Sunday, July 6, 2014

Kitt Peak Photo Opportunity Trip

Last night was the evening my friends and I were permitted on the grounds of Kitt Peak National Observatory for some tripod imaging.  The intent was to catch the Milky Way over domes, like I captured on my scouting trip a week ago, but with the quarter moon providing illumination for lighting the foreground.  Since we were running into the start of our rainy season, the fallback was to photograph any storms in the area from the vantage point of a 7,000 foot mountain.  Well, the monsoons had hit hard, so it was something closer to the later this trip!

Storms were blowing into Tucson behind me as I headed west towards the Observatory.  It was pretty dark with storm clouds the entire way out, but didn't run into any rain.  I met my friends at the base of the mountain and drove up, noticing they've had some storms lately as the road was littered with sizeable rocks loosened by rains.  We forged ahead, enjoying temps in the upper 60s upon our arrival at the peak.  With clouds all around threatening rain (but no drops or signs of lightning or thunder), we walked up to the normal sunset-viewing location we use for the Nightly Observing Program that provides a great view to the west.  While the boys were taking pics of domes and interesting clouds, I did some of the same, a view of the 1.3 meter and more distant  2.1 meter domes under some rain clouds.

I tried taking a sequence of images of the above view, trying to capture some motions in the storm, but this particular cell was dying fast and it sort of dead-ended without much interest.  So I got out the little Meade 80mm F/6 triplet APO (480mm effective focal length) and took some closeups of the horizon.  With the sunset upon us, though behind a thick bank of clouds, I instead shot a panorama of some mountains to the far west.  There is some thought that the furthest point visible from Kitt Peak are the distant mountains just left of the flat-topped Mesquite mountains on the right of the frame.  While not yet confirmed, we're thinking the distant peak is San Pedro Martir, a 10,000+ foot elevation mountain - the highest peak in Baja, California, which would put it something over 200 air miles distant.  The distant mountains in the center may be the Pinacate Mountains, a volcanic range north of the Sea of Cortez about 100 miles distant from Kitt Peak.

After we lost the light of sunset, and with it still thickly overcast, we debated what to do.  There looked to be a very active lightning storm off the mountain to the north, so we descended a half mile to an overlook.  There was indeed a violent storm about 20 miles away, with almost constant lightning, though mostly up in the clouds.  We all took some exposures trying to catch some strikes, most not directly visible though - just illuminating the interior of the clouds.  Shown at left is a frame that catches a strike traversing the entire frame.

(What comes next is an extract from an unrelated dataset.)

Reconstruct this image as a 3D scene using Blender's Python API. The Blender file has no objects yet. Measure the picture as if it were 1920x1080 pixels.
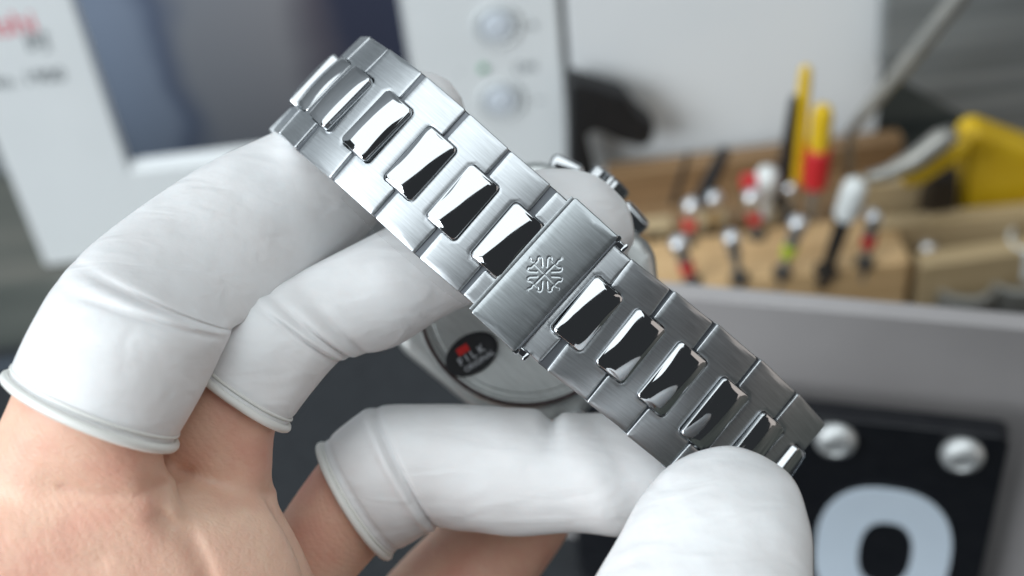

While the storm raged on, and a camera with intervalometer monitoring that, I turned the Meade scope towards Tucson and took some shots of the city lights 40 miles distant.  With the long focal length, it took some 20 frames to bridge the entire length of the city, here shown from Gates Pass at the left to Tucson International Airport at the right, seen just past Black Mountain on the right-hand edge of the frame.  As I've complained before, my images here are limited to 1600 pixels maximum dimension, so the representation here doesn't do it justice.  It certainly isn't as fun as exploring the 40,000 pixel wide original.  Interestingly, Microsoft ICE freeware assembled the 20-frame mosaic (as well as the distant mountain panorama above) just fine...  The individual frames (15 second exposures) were taken with the camera frame vertical, and then assembled into the horizontal strip.

The most interesting part of the assemblage is of Ajo Way, the road that we travel out to get to the Observatory, seen as the nearly vertical streak left center of the above.  Here at left is shown a pair of horizontal frames from the Meade, assembled into a vertical image, that can be shown at a larger scale.  These are a little longer exposure, 30 seconds, which shows Cat Mountain at upper left, that we drive past as we leave Tucson.  About halfway down the frame is Ryan Field, a small airport serving private aviation.  At the bottom of the frame is the town of Three-Points, sort of a bedroom community, the major source of lights at the bottom is the Border Patrol Offices there.

And interestingly, captured in the frame is a bit of a hold over from the 4th of July the night before - a lone piece of fireworks set off from the west side of town, perhaps from the Border Patrol grounds themselves, or perhaps the school across the street.  A full-resolution image is shown at right...

We had a fun time, enjoyed the cool temperatures, but never had a chance to capture any stars over domes...  We did take a walk around the grounds, looking for viewpoints that we might try again as the monsoons wind down in a couple months.  I can't wait - always a fun time to be at altitude!